3/24/2013 (updated 3/25/2013)


Roots music icon Chris Strachwitz, founder of legendary Arhoolie Records, despairs at the corporate "mouse" music dominating America. He takes us along on a hip-shaking stomp from New Orleans to Texas, Cajun country to Appalachia, as he continues his passionate quest for the musical soul of America.

Arhoolie Records' 50 Years of Roots Music Celebrated in Film at SXSW - Phil Gallo, Billboardbiz

Strachwitz and the filmmakers behind "This Ain't No Mouse Music," Maureen Gosling and Chris Simon, celebrated the premiere for the film with a gathering at a private home about eight miles away from the center of town.

The films chronicles Strachwitz at work in recent years, recording indigenous musicians in Louisiana and Texas, as well as explaining his 50 years in the record business working with Lightnin' Hopkins, Clifton Chenier, Mance Lipscomb, Big Mama Thornton and Michael Doucet of Beausoleil.

"If Chris didn't go down there and record it," Richard Thompson says in the film, "we wouldn't know about it."

SXSW 2013: This Ain't No Mouse Music! - Elise Naknhikian, Slant

Racial identity is also the theme of This Ain't No Mouse Music!, a celebration of American and Mexican roots music, as heard through the ears and recorded through the mikes of Chris Strachwitz, founder of the Arhoolie record label and owner of the Down Home Music Store in El Cerrito, California.

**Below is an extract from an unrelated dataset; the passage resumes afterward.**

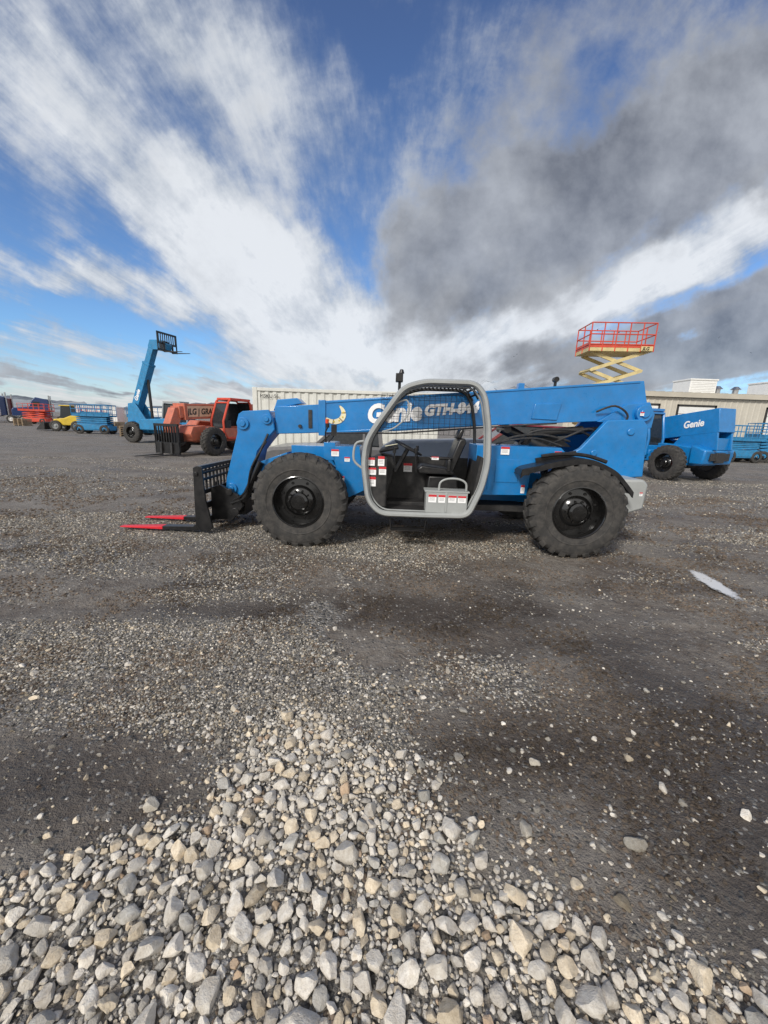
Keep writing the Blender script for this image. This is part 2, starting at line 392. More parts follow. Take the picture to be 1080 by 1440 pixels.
for i,(x,y,r,v) in enumerate(((-.93,1.28,.035,.55),(-.80,1.85,.027,.6),(.50,1.9,.03,.42),(.17,1.5,.032,.38),(.30,1.45,.03,.45),(.78,1.57,.034,.5),(.62,1.25,.04,.5),(1.05,1.2,.045,.33),(-.62,1.62,.03,.5),(.05,1.83,.022,.5))):
    V,F=rockbase(3,300+i); me=bpy.data.meshes.new('loose_stone'); me.from_pydata((V*r).tolist(),[],F.tolist()); me.polygons.foreach_set('use_smooth',[True]*len(F)); me.set_sharp_from_angle(angle=rad(27))
    at=me.color_attributes.new('tint','FLOAT_COLOR','POINT'); at.data.foreach_set('color',np.tile([v,v*.95,v*.85,1],len(V)).astype(np.float32)); me.materials.append(ROCK)
    o=bpy.data.objects.new('loose_stone',me); COL.objects.link(o); o.location=(x,y,float(gheight(np.array([x]),np.array([y]))[0])+r*.3); o.rotation_euler=(.1,.2,i*1.3)
    tag(o,'pale angular stone lying on dark muddy ground','stone','loose stones on the mud')
# puddle: a shallow water film with a ragged edge
pm=bpy.data.materials.new('puddle_water'); pm.use_nodes=True; nt=pm.node_tree; pp=nt.nodes['Principled BSDF']; pp.inputs['Base Color'].default_value=(.66,.64,.60,1); pp.inputs['Roughness'].default_value=.15
tc=nn(nt,'ShaderNodeTexCoord').outputs['Object']
mp=nn(nt,'ShaderNodeMapping',vector_type='TEXTURE'); mp.inputs['Scale'].default_value=(.13,.55,1)
wv=nn(nt,'ShaderNodeVectorMath',operation='ADD'); nt.links.new(tc,wv.inputs[0])
ws=nn(nt,'ShaderNodeVectorMath',operation='MULTIPLY'); nt.links.new(noise(nt,tc,7,4,.6,1),ws.inputs[0]); ws.inputs[1].default_value=(.14,.1,0); nt.links.new(ws.outputs[0],wv.inputs[1])
of=nn(nt,'ShaderNodeVectorMath',operation='SUBTRACT'); nt.links.new(wv.outputs[0],of.inputs[0]); of.inputs[1].default_value=(.07,.05,0); nt.links.new(of.outputs[0],mp.inputs['Vector'])
gr=nn(nt,'ShaderNodeTexGradient',gradient_type='SPHERICAL'); nt.links.new(mp.outputs[0],gr.inputs[0])
nt.links.new(rng_(nt,math_(nt,'ADD',gr.outputs['Fac'],math_(nt,'MULTIPLY',math_(nt,'SUBTRACT',noise(nt,tc,40,4,.7),.5),.7)),.18,.42),pp.inputs['Alpha'])
b=B(); b.poly([(-.3,-.6,0),(.3,-.6,0),(.3,.6,0),(-.3,.6,0)]); pu=b.build('puddle',pm,None,0,(3.62,3.95,.018),(0,0,rad(-11))); pu['kind']='structure'

# ------------------------------------------------------------------ wheels
def tyre_mesh(R=.61,W=.35,lugs=24):
    b=B(); k=R/.61; h=W/2
    half=[(.315,.0+.03),(.33,.012),(.38,.004),(.45,.0),(.51,.006),(.55,.022),(.574,.05),(.582,.11),(.584,h)]
    prof=[(r*k,y) for r,y in half]+[(r*k,W-y) for r,y in half[::-1][1:]]+[(.30*k,W-.05),(.30*k,.05)]
    b.lathe(prof,64)
    for s in (0,1):
        for i in range(lugs):
            a0=2*math.pi*(i+.5*s)/lugs; d=2*math.pi/lugs*.29
            def pt(r,y,a): 
                yy=y if s==0 else W-y
                return (r*k*math.cos(a),yy,r*k*math.sin(a))
            ys=[(.012,.535,.0,.550),(.042,.56,.02,.598),(.10,.57,.06,.606),(h+.012,.57,.16,.606)]
            prev=None
            for (y,r0,sh,r1) in ys:
                dd=d*(1.1-.2*(y>.05))
                q=[pt(r0,y,a0+sh-dd),pt(r0,y,a0+sh+dd),pt(r1,y,a0+sh+dd*.85),pt(r1,y,a0+sh-dd*.85)]
                if prev: b.loft(prev,q,0,caps=True)
                prev=q
    b.lathe([(.40*k,.0),(.405*k,-.004),(.415*k,-.004),(.42*k,.001)],64,0,False)
    return b.mesh('tyre',RUB,40)
def rim_mesh(R=.61,W=.35,mat=None):
    b=B();k=R/.61
    b.lathe([(.325*k,.028),(.33*k,.01),(.318*k,.004),(.305*k,.02),(.29*k,.07),(.28*k,.14),(.2*k,.13),(.155*k,.085),(.12*k,.075),(.115*k,.03),(.09*k,.005),(.0005,.0),(.0005,.3),(.29*k,.3),(.325*k,.25)],48)
    for i in range(10):
        a=2*math.pi*i/10; x,z=.137*k*math.cos(a),.137*k*math.sin(a)
        b.cyl((x,.10,z),(x,.05,z),.014*k,n=8)
    for i in range(6):
        a=2*math.pi*i/6; x,z=.07*k*math.cos(a),.07*k*math.sin(a)
        b.cyl((x,.03,z),(x,-.008,z),.010*k,n=6)
    for i in range(8):
        a=2*math.pi*(i+.5)/8; x,z=.24*k*math.cos(a),.24*k*math.sin(a)
        b.cyl((x,.15,z),(x,.118,z),.018*k,n=8)
    return b.mesh('rim',mat or RIMM,30)
TY=tyre_mesh(); RI=rim_mesh(); RIG=rim_mesh(mat=GREY); RIW=rim_mesh(mat=WHITE)
def wheel(parent,x,y,z,flip=False,sc=1,rim=None,steer=0,spin=0):
    w=empty('wheel',(x,y,z),steer+(math.pi if flip else 0),parent)
    obj('tyre',TY,w,rot=(0,spin,0),sc=sc); obj('rim',rim or RI,w,sc=sc)
    return w

# ------------------------------------------------------------------ main machine
MT=empty('telehandler',(-1.079,4.691,0),-rad(1.09),None,'blue telehandler with open grey cab and lowered forks on gravel','telehandler')
for x,y,fl,st,sp in ((0,0,0,0,.1),(3.49,0,0,rad(-2),.5),(0,2.42,1,0,.3),(3.49,2.42,1,rad(-2),.9)):
    wheel(MT,x,y,.60,bool(fl),1,None,st,sp)
b=B()
b.box(-.35,4.2,.88,1.66,.55,.98); b.box(-.3,.45,.88,1.6,.98,1.25)
b.prism([(-.45,.62),(-.7,.7),(-.75,1.0),(-.35,1.15),(-.3,.62)],.82,1.55)
b.prism([(.25,1.28),(.72,1.29),(.79,.71),(.59,.61),(.47,.7),(.42,1.0),(.36,1.17)],.42,.88)
b.box(.25,.4,.42,.88,1.1,1.33)
b.prism([(2.24,1.37),(3.31,1.37),(3.41,1.28),(3.2,1.2),(2.96,1.02),(2.94,.74),(2.24,.72)],.36,.9)
b.beam((2.42,.357,1.30),(2.42,.357,.80),.01,.02); b.box(2.5,2.8,.352,.36,.9,1.2); b.cyl((2.75,.35,1.05),(2.75,.36,1.05),.02,n=12)
b.build('chassis',BLUE,MT,.012)
b=B()
for x in (0,3.49):
    b.cyl((x,.32,.6),(x,2.1,.6),.085); b.cyl((x,1.05,.6),(x,1.4,.6),.2,.2); b.cyl((x,.28,.6),(x,.4,.6),.17); b.cyl((x,2.02,.6),(x,2.14,.6),.17)
b.cyl((.0,1.22,.58),(3.5,1.22,.58),.04); b.box(1.0,3.0,.5,1.7,.48,.56)
b.beam((-.15,.36,.86),(.3,.45,1.1),.05,.05); b.tube([(3.1,.4,.7),(3.2,.5,.62),(3.45,.6,.66)],.02)
b.build('axles',DARK,MT,.006)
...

Co-directors Chris Simon and Maureen Gosling are Strachwitz's female film equivalent. Both made movies for years with Les Blank, helping to document personal passions/obsessions in exquisitely executed yet DIY-flavored films like Gap-Toothed Women and Burden of Dreams. Moving for decades in the same circles as Strachwitz, whose Chulas Fronteras, a 1976 collaboration with Blank, was a groundbreaking documentary about Tex-Mex norteño music, they had long seen the potential in his story.

Working with a budget of just $175,000 painstakingly gathered over seven years, they pieced together an intimate and inspirational story of a life well lived. Strachwitz grew up in Germany in the 1930s and '40s and was forced out after WWII, at the age of 15, as part of the resettlement of Germans from what is now Poland. He wound up in the United States and fell instantly in love with the jazz he heard on the radio, soon graduating to rawer forms of music—basically, anything with soul. "I was a lonely cat," he explains. (There's also a lovely irony in a German boy from Nazi Germany becoming an American standard bearer for cultural diversity, not to mention a champion of African-American sharecroppers and Mexican-American campesinos, but the filmmakers don't address that.)

Strachwitz wound up recording or collecting all kinds of music, nearly all of it from south of the Mason Dixon line, and some from south of the Mexican border. In the process, he helped disseminate the work of seminal musicians from Texas, Louisiana, the Mississippi Delta, and Appalachia, including Flaco Jimenez, Clifton Chenier, and Lightnin' Hopkins.

The film's visuals are strictly pedestrian, but the access is impeccable as Simon and Gosling layer jam sessions, family reunions, conversations, and reminiscences into a moving portrait of a man who constructed a new de facto family and life for himself from the music and musicians he kept falling in love with.

Richard Thompson, Bonnie Raitt, Ry Cooder, and other musicians talk about how Strachwitz and the music he recorded influenced them. They tell some good anecdotes in the process, as when Raitt says that she learned, from sharing a dressing room with Big Mama Thornton, that Thornton dressed like a man "right down to her drawers."